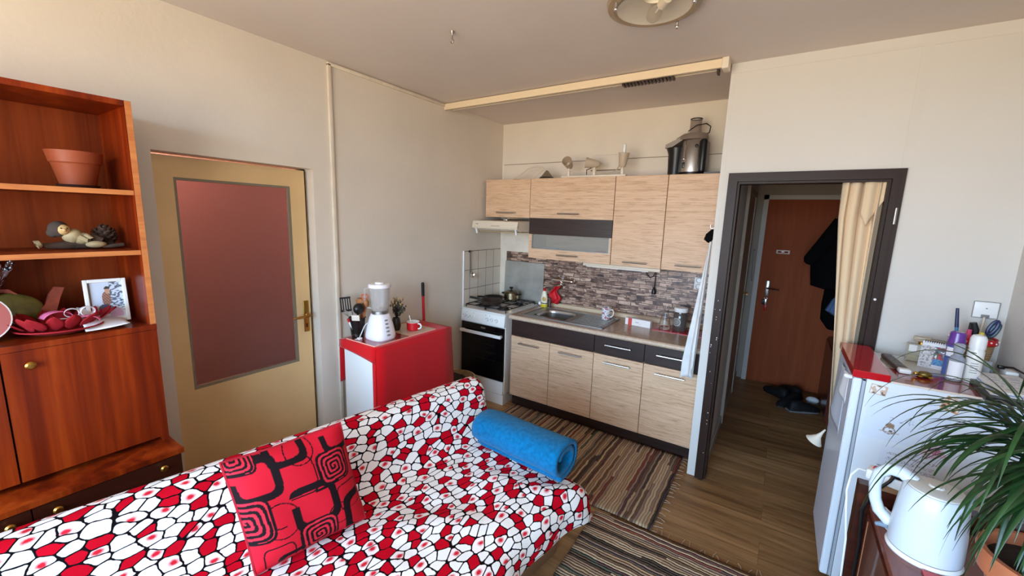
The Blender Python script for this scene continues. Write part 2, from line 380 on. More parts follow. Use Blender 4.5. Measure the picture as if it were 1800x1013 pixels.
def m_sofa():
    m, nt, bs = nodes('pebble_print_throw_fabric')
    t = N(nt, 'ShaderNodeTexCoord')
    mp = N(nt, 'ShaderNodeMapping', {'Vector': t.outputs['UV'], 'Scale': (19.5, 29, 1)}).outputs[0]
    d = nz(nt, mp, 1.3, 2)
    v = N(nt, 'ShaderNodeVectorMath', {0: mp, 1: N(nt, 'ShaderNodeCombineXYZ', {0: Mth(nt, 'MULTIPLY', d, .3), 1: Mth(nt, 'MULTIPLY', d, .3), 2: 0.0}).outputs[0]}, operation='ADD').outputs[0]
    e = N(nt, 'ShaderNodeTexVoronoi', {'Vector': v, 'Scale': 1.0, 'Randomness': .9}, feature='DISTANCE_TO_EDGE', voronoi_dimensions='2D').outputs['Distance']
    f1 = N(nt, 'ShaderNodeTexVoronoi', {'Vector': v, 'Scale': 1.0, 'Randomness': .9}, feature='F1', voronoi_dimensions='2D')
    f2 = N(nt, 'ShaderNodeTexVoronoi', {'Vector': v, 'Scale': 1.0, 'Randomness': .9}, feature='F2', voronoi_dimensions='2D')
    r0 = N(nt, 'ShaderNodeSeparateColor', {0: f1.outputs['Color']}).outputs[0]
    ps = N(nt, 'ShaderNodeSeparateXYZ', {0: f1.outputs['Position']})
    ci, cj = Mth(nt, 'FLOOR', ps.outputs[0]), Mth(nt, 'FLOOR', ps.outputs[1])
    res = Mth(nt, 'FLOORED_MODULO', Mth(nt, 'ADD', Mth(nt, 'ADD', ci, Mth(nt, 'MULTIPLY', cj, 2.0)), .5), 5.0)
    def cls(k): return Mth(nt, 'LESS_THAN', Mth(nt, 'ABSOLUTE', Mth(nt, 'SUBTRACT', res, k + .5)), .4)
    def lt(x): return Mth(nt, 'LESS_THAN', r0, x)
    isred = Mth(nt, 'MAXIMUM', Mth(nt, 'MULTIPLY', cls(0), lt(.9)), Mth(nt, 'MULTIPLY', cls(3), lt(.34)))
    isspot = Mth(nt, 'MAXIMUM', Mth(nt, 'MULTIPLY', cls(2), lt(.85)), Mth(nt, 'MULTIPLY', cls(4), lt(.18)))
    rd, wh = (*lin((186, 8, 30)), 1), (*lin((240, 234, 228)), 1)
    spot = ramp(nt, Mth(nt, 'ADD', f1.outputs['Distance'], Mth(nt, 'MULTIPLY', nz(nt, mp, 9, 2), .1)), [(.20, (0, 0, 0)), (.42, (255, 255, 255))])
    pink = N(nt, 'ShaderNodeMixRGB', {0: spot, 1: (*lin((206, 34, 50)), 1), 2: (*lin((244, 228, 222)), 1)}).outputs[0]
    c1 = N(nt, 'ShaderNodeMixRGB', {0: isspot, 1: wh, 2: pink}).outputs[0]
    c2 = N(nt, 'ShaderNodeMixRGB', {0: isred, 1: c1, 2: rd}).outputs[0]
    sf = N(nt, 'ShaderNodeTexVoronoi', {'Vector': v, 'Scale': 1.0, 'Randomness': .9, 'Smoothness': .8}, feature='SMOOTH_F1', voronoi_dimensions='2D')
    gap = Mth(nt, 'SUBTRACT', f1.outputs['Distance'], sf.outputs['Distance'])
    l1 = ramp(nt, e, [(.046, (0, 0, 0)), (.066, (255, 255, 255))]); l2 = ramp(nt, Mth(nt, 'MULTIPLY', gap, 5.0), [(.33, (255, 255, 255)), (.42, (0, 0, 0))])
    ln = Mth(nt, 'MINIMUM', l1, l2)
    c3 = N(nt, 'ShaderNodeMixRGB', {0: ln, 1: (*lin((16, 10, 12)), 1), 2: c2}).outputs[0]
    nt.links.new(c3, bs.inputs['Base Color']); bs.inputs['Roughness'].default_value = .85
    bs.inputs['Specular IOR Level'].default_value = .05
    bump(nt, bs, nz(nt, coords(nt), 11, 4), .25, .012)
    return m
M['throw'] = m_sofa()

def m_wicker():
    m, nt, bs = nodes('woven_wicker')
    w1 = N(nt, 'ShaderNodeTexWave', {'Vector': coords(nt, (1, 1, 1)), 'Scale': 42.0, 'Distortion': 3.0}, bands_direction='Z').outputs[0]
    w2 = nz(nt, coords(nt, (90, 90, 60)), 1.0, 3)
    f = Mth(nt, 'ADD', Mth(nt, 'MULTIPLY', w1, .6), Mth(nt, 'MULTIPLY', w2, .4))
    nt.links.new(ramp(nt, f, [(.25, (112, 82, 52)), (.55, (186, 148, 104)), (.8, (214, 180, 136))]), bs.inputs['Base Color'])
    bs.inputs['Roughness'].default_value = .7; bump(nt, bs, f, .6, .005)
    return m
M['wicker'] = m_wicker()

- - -

**Your instructions:**
Print out the lines exactly, skipping any picture.

**Solution below:**
The Blender Python script for this scene continues. Write part 2, from line 380 on. More parts follow. Use Blender 4.5. Measure the picture as if it were 1800x1013 pixels.
def m_sofa():
    m, nt, bs = nodes('pebble_print_throw_fabric')
    t = N(nt, 'ShaderNodeTexCoord')
    mp = N(nt, 'ShaderNodeMapping', {'Vector': t.outputs['UV'], 'Scale': (19.5, 29, 1)}).outputs[0]
    d = nz(nt, mp, 1.3, 2)
    v = N(nt, 'ShaderNodeVectorMath', {0: mp, 1: N(nt, 'ShaderNodeCombineXYZ', {0: Mth(nt, 'MULTIPLY', d, .3), 1: Mth(nt, 'MULTIPLY', d, .3), 2: 0.0}).outputs[0]}, operation='ADD').outputs[0]
    e = N(nt, 'ShaderNodeTexVoronoi', {'Vector': v, 'Scale': 1.0, 'Randomness': .9}, feature='DISTANCE_TO_EDGE', voronoi_dimensions='2D').outputs['Distance']
    f1 = N(nt, 'ShaderNodeTexVoronoi', {'Vector': v, 'Scale': 1.0, 'Randomness': .9}, feature='F1', voronoi_dimensions='2D')
    f2 = N(nt, 'ShaderNodeTexVoronoi', {'Vector': v, 'Scale': 1.0, 'Randomness': .9}, feature='F2', voronoi_dimensions='2D')
    r0 = N(nt, 'ShaderNodeSeparateColor', {0: f1.outputs['Color']}).outputs[0]
    ps = N(nt, 'ShaderNodeSeparateXYZ', {0: f1.outputs['Position']})
    ci, cj = Mth(nt, 'FLOOR', ps.outputs[0]), Mth(nt, 'FLOOR', ps.outputs[1])
    res = Mth(nt, 'FLOORED_MODULO', Mth(nt, 'ADD', Mth(nt, 'ADD', ci, Mth(nt, 'MULTIPLY', cj, 2.0)), .5), 5.0)
    def cls(k): return Mth(nt, 'LESS_THAN', Mth(nt, 'ABSOLUTE', Mth(nt, 'SUBTRACT', res, k + .5)), .4)
    def lt(x): return Mth(nt, 'LESS_THAN', r0, x)
    isred = Mth(nt, 'MAXIMUM', Mth(nt, 'MULTIPLY', cls(0), lt(.9)), Mth(nt, 'MULTIPLY', cls(3), lt(.34)))
    isspot = Mth(nt, 'MAXIMUM', Mth(nt, 'MULTIPLY', cls(2), lt(.85)), Mth(nt, 'MULTIPLY', cls(4), lt(.18)))
    rd, wh = (*lin((186, 8, 30)), 1), (*lin((240, 234, 228)), 1)
    spot = ramp(nt, Mth(nt, 'ADD', f1.outputs['Distance'], Mth(nt, 'MULTIPLY', nz(nt, mp, 9, 2), .1)), [(.20, (0, 0, 0)), (.42, (255, 255, 255))])
    pink = N(nt, 'ShaderNodeMixRGB', {0: spot, 1: (*lin((206, 34, 50)), 1), 2: (*lin((244, 228, 222)), 1)}).outputs[0]
    c1 = N(nt, 'ShaderNodeMixRGB', {0: isspot, 1: wh, 2: pink}).outputs[0]
    c2 = N(nt, 'ShaderNodeMixRGB', {0: isred, 1: c1, 2: rd}).outputs[0]
    sf = N(nt, 'ShaderNodeTexVoronoi', {'Vector': v, 'Scale': 1.0, 'Randomness': .9, 'Smoothness': .8}, feature='SMOOTH_F1', voronoi_dimensions='2D')
    gap = Mth(nt, 'SUBTRACT', f1.outputs['Distance'], sf.outputs['Distance'])
    l1 = ramp(nt, e, [(.046, (0, 0, 0)), (.066, (255, 255, 255))]); l2 = ramp(nt, Mth(nt, 'MULTIPLY', gap, 5.0), [(.33, (255, 255, 255)), (.42, (0, 0, 0))])
    ln = Mth(nt, 'MINIMUM', l1, l2)
    c3 = N(nt, 'ShaderNodeMixRGB', {0: ln, 1: (*lin((16, 10, 12)), 1), 2: c2}).outputs[0]
    nt.links.new(c3, bs.inputs['Base Color']); bs.inputs['Roughness'].default_value = .85
    bs.inputs['Specular IOR Level'].default_value = .05
    bump(nt, bs, nz(nt, coords(nt), 11, 4), .25, .012)
    return m
M['throw'] = m_sofa()

def m_wicker():
    m, nt, bs = nodes('woven_wicker')
    w1 = N(nt, 'ShaderNodeTexWave', {'Vector': coords(nt, (1, 1, 1)), 'Scale': 42.0, 'Distortion': 3.0}, bands_direction='Z').outputs[0]
    w2 = nz(nt, coords(nt, (90, 90, 60)), 1.0, 3)
    f = Mth(nt, 'ADD', Mth(nt, 'MULTIPLY', w1, .6), Mth(nt, 'MULTIPLY', w2, .4))
    nt.links.new(ramp(nt, f, [(.25, (112, 82, 52)), (.55, (186, 148, 104)), (.8, (214, 180, 136))]), bs.inputs['Base Color'])
    bs.inputs['Roughness'].default_value = .7; bump(nt, bs, f, .6, .005)
    return m
M['wicker'] = m_wicker()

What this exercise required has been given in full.